Parent Kelley Testa, has a special needs daughter Bella on the team as well as her son Jared.

"One of the most amazing things about this program is seeing the 'typical kids' cheering on the special needs kids not only on their own team but from the other teams as well," she said. "This program is what high school sports are all about -- inclusion, team spirit, unity.  It's truly amazing and I am brought to tears at every meet. As the parent of a special needs child,  the joy this team brings to my daughter is beyond words. The 'typical' kids who are participating in the program are also benefiting from it. Every school should have such a team.

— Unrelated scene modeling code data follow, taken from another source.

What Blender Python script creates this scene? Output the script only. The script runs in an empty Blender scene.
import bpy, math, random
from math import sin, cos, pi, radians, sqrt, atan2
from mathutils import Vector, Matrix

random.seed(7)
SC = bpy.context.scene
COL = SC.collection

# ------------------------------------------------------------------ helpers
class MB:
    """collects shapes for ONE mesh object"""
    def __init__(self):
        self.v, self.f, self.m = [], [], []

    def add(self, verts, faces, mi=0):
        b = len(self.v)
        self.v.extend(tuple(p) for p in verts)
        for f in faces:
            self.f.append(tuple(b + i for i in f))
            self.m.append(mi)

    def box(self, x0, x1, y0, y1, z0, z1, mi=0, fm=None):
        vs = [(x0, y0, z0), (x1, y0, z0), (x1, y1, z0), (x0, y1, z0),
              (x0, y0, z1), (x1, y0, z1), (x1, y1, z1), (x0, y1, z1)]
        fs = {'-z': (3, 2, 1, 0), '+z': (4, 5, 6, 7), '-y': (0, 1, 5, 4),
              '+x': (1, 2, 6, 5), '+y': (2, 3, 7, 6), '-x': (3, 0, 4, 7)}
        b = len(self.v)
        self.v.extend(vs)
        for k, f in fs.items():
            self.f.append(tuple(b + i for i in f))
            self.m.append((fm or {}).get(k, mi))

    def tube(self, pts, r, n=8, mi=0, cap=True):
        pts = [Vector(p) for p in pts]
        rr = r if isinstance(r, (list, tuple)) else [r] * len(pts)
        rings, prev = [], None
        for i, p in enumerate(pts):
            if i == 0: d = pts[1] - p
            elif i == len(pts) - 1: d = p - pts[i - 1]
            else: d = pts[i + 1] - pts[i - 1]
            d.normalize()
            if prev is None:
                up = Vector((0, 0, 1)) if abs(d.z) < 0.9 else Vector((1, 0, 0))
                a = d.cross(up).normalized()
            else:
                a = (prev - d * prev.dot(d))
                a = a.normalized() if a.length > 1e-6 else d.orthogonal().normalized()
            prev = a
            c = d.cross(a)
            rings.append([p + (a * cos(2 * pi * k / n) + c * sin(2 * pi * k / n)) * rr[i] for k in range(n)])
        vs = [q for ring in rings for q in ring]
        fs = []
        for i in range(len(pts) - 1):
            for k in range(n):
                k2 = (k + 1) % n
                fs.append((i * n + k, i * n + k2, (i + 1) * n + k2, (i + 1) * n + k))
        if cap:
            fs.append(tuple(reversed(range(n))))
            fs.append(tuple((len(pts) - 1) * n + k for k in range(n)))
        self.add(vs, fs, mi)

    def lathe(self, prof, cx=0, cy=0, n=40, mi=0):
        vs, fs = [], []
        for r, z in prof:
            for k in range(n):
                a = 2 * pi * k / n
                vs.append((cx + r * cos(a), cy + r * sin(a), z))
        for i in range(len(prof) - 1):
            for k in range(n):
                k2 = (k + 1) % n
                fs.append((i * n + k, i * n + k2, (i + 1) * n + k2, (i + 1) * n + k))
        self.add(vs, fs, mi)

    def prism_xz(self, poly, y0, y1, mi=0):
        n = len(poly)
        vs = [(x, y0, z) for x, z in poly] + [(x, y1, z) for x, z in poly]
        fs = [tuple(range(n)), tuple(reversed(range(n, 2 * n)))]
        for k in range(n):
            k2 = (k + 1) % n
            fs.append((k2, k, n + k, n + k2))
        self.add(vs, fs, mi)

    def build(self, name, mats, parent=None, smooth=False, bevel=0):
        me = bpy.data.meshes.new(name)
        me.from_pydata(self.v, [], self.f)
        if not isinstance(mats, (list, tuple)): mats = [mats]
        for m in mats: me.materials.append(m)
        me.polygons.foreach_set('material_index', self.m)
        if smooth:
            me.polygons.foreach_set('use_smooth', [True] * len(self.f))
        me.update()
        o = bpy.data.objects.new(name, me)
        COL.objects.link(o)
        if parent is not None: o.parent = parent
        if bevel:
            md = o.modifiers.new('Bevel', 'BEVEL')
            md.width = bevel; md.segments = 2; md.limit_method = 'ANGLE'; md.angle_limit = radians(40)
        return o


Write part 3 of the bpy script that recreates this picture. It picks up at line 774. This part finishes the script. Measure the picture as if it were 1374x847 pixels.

"I have a 'typical' child [Jared] who absolutely loves being part of this team and seeing the joy it brings to his sister and the other special needs kids," Testa said.

Key members of the support staff include paraprofessionals Virginia Paine and Joyce Eby.  "Nicole  is also instrumental to the program, and we appreciate the support from Jim Quatromoni as well," Bruno said.  "The staff support for this team will be a part of the next contract negotiations, which is wonderful in terms of the longevity of the program."

Bruno is pleased with the success of last year's team and is hoping for the same this season.

Berigan and everyone involved with the team has high praises for Bruno. "She deserves so much credit for undertaking this huge group," Berigan said. "I have been able to see her in action and it is no less than amazing. The entire community owes her a huge thank-you!"